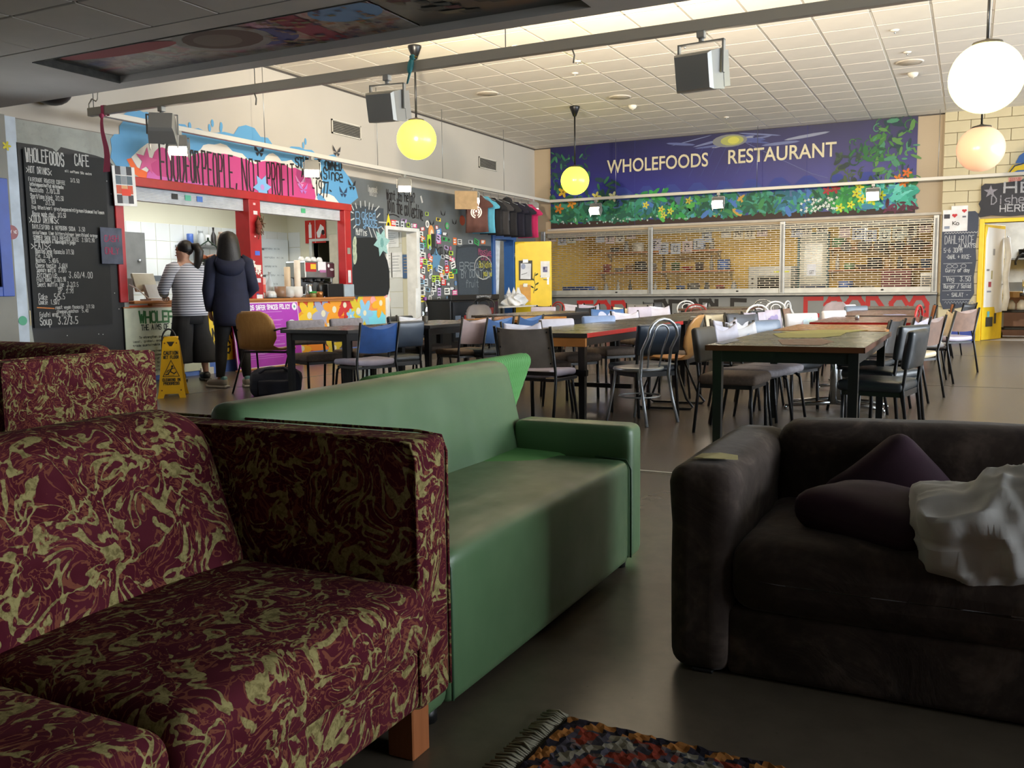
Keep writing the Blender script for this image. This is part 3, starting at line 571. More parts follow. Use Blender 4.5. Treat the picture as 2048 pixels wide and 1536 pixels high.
# cafe menu blackboard
t = thing('menu_board', 'tall blackboard chalked with the cafe menu of drinks and eats', 'blackboard', (XW + .012, 0, 0))
o = P(lambda a, b, k: (k, a, b)); M().ring([[(x, a, b) for a, b in [(6.448, 2.61), (7.472, 2.629), (7.452, 0.721), (6.45, 0.717)]] for x in (0, .018)], sm=False).obj('panel', BOARD, t)
q = P(lambda a, b, k: (.018 + k, a, b)); cw = '#d6d6d2'
MENU = [('WHOLEFOODS', 48,322, .17, 122), ('CAFE', 146,330, .15, 172), ('>HOT DRINKS<', 49,345, .085, 98), ('all coffees 50c extra', 126,344, .03, 178), ('FAIRTRADE ROASTER COFFEE', 53,362, .05, 125), ('3/3.50', 137,364, .05, 154), ('latte/cappuccino/flat white/mocha', 55,371, .045, 122), ('Macchiato  2.70/3.20', 56,383, .06, 114), ('Short/long black  2/2.50', 57,396, .06, 122), ('TEA      2/2.50', 59,407, .065, 104), ('Eng Bfast/earl grey/peppermint/green/chamomile/lemon', 60,417, .045, 203), ('House made chai  3/3.50', 61,431, .06, 127), ('>COLD DRINKS<', 55,444, .09, 112), ('DAYLESFORD & HEPBURN SODA  3.50', 61,457, .055, 165), ('cola/lemon lime bitters/ginger beer/blood orange', 62,468, .045, 190), ('SUMMER SNOW COLD PRESSED JUICE  2.50/2.90', 63,479, .055, 184), ('fresh bay/apple & lemon/apple & ginger', 65,485, .045, 147), ('>EATS<', 59,497, .09, 96), ('Roasted vege focaccia 7/7.50', 67,506, .06, 143), ('Pie  3.50/4', 68,515, .06, 100), ('Nachos  5.40/6', 68,525, .06, 112), ('Cheese toastie  3.60/4', 68,535, .06, 130), ('Savoury muffin  2.70/3', 70,544, .06, 128), ('Brownie    3.60/4.00', 71,555, .08, 180), ('Fruit toast  2.50/2.90', 70,563, .06, 127), ('Sweet muffin lge  3.2/2.5', 71,573, .06, 152), ('sml  2.70', 112,579, .045, 142), ('gf  2.70', 113,586, .045, 142), ('Cake   5/5.5', 74,599, .075, 125), ('Cookie  1.50/2', 74,609, .06, 114), ('roast vegan focaccia  7/7.50', 107,618, .045, 184), ('cheese nachos  5.40', 110,626, .045, 172), ('Falafel wrap  7/7.50', 76,634, .06, 136), ('Soup  3.2/3.5', 77,650, .10, 151)]
MXY = [(6.474, 2.488), (7.069, 2.515), (6.471, 2.368), (6.936, 2.423), (6.488, 2.281), (6.998, 2.32), (6.496, 2.234), (6.497, 2.172), (6.498, 2.103), (6.505, 2.046), (6.507, 1.993), (6.508, 1.919), (6.468, 1.848), (6.498, 1.781), (6.499, 1.723), (6.501, 1.665), (6.51, 1.633), (6.471, 1.568), (6.514, 1.521), (6.516, 1.473), (6.513, 1.42), (6.509, 1.366), (6.517, 1.318), (6.519, 1.259), (6.51, 1.216), (6.512, 1.162), (6.757, 1.129), (6.76, 1.09), (6.519, 1.022), (6.515, 0.968), (6.711, 0.915), (6.726, 0.87), (6.518, 0.833), (6.517, 0.746)]
MXE = [(6.919, 2.541), (7.238, 2.534), (6.762, 2.399), (7.273, 2.46), (6.923, 2.324), (7.107, 2.331), (6.9, 2.273), (6.846, 2.203), (6.891, 2.136), (6.775, 2.067), (7.413, 2.059), (6.908, 1.946), (6.81, 1.869), (7.142, 1.816), (7.304, 1.762), (7.26, 1.697), (7.014, 1.653), (6.691, 1.575), (6.98, 1.535), (6.708, 1.478), (6.778, 1.425), (6.887, 1.372), (6.87, 1.322), (7.203, 1.263), (6.857, 1.217), (7.012, 1.161), (6.945, 1.128), (6.943, 1.089), (6.83, 1.018), (6.758, 0.963), (7.204, 0.903), (7.122, 0.859), (6.886, 0.821), (6.975, 0.728)]
for (st, _, _, h_, _), a, b in zip(MENU, MXY, MXE): q.text(st, a[0], a[1], h_ * .8, cw, max(.005, h_ * .085), width=b[0] - a[0], jit=.05, gap=.5)
a, b = [(6.495, 0.936), (6.693, 0.921)]; q.stroke([a, b], .012, '#d98a4a'); q.obj('lettering', t, CHALK)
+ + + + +
- [Direction] Reproduce the whole listing exactly, but not the images in it.

- [Correct response]
Keep writing the Blender script for this image. This is part 3, starting at line 571. More parts follow. Use Blender 4.5. Treat the picture as 2048 pixels wide and 1536 pixels high.
# cafe menu blackboard
t = thing('menu_board', 'tall blackboard chalked with the cafe menu of drinks and eats', 'blackboard', (XW + .012, 0, 0))
o = P(lambda a, b, k: (k, a, b)); M().ring([[(x, a, b) for a, b in [(6.448, 2.61), (7.472, 2.629), (7.452, 0.721), (6.45, 0.717)]] for x in (0, .018)], sm=False).obj('panel', BOARD, t)
q = P(lambda a, b, k: (.018 + k, a, b)); cw = '#d6d6d2'
MENU = [('WHOLEFOODS', 48,322, .17, 122), ('CAFE', 146,330, .15, 172), ('>HOT DRINKS<', 49,345, .085, 98), ('all coffees 50c extra', 126,344, .03, 178), ('FAIRTRADE ROASTER COFFEE', 53,362, .05, 125), ('3/3.50', 137,364, .05, 154), ('latte/cappuccino/flat white/mocha', 55,371, .045, 122), ('Macchiato  2.70/3.20', 56,383, .06, 114), ('Short/long black  2/2.50', 57,396, .06, 122), ('TEA      2/2.50', 59,407, .065, 104), ('Eng Bfast/earl grey/peppermint/green/chamomile/lemon', 60,417, .045, 203), ('House made chai  3/3.50', 61,431, .06, 127), ('>COLD DRINKS<', 55,444, .09, 112), ('DAYLESFORD & HEPBURN SODA  3.50', 61,457, .055, 165), ('cola/lemon lime bitters/ginger beer/blood orange', 62,468, .045, 190), ('SUMMER SNOW COLD PRESSED JUICE  2.50/2.90', 63,479, .055, 184), ('fresh bay/apple & lemon/apple & ginger', 65,485, .045, 147), ('>EATS<', 59,497, .09, 96), ('Roasted vege focaccia 7/7.50', 67,506, .06, 143), ('Pie  3.50/4', 68,515, .06, 100), ('Nachos  5.40/6', 68,525, .06, 112), ('Cheese toastie  3.60/4', 68,535, .06, 130), ('Savoury muffin  2.70/3', 70,544, .06, 128), ('Brownie    3.60/4.00', 71,555, .08, 180), ('Fruit toast  2.50/2.90', 70,563, .06, 127), ('Sweet muffin lge  3.2/2.5', 71,573, .06, 152), ('sml  2.70', 112,579, .045, 142), ('gf  2.70', 113,586, .045, 142), ('Cake   5/5.5', 74,599, .075, 125), ('Cookie  1.50/2', 74,609, .06, 114), ('roast vegan focaccia  7/7.50', 107,618, .045, 184), ('cheese nachos  5.40', 110,626, .045, 172), ('Falafel wrap  7/7.50', 76,634, .06, 136), ('Soup  3.2/3.5', 77,650, .10, 151)]
MXY = [(6.474, 2.488), (7.069, 2.515), (6.471, 2.368), (6.936, 2.423), (6.488, 2.281), (6.998, 2.32), (6.496, 2.234), (6.497, 2.172), (6.498, 2.103), (6.505, 2.046), (6.507, 1.993), (6.508, 1.919), (6.468, 1.848), (6.498, 1.781), (6.499, 1.723), (6.501, 1.665), (6.51, 1.633), (6.471, 1.568), (6.514, 1.521), (6.516, 1.473), (6.513, 1.42), (6.509, 1.366), (6.517, 1.318), (6.519, 1.259), (6.51, 1.216), (6.512, 1.162), (6.757, 1.129), (6.76, 1.09), (6.519, 1.022), (6.515, 0.968), (6.711, 0.915), (6.726, 0.87), (6.518, 0.833), (6.517, 0.746)]
MXE = [(6.919, 2.541), (7.238, 2.534), (6.762, 2.399), (7.273, 2.46), (6.923, 2.324), (7.107, 2.331), (6.9, 2.273), (6.846, 2.203), (6.891, 2.136), (6.775, 2.067), (7.413, 2.059), (6.908, 1.946), (6.81, 1.869), (7.142, 1.816), (7.304, 1.762), (7.26, 1.697), (7.014, 1.653), (6.691, 1.575), (6.98, 1.535), (6.708, 1.478), (6.778, 1.425), (6.887, 1.372), (6.87, 1.322), (7.203, 1.263), (6.857, 1.217), (7.012, 1.161), (6.945, 1.128), (6.943, 1.089), (6.83, 1.018), (6.758, 0.963), (7.204, 0.903), (7.122, 0.859), (6.886, 0.821), (6.975, 0.728)]
for (st, _, _, h_, _), a, b in zip(MENU, MXY, MXE): q.text(st, a[0], a[1], h_ * .8, cw, max(.005, h_ * .085), width=b[0] - a[0], jit=.05, gap=.5)
a, b = [(6.495, 0.936), (6.693, 0.921)]; q.stroke([a, b], .012, '#d98a4a'); q.obj('lettering', t, CHALK)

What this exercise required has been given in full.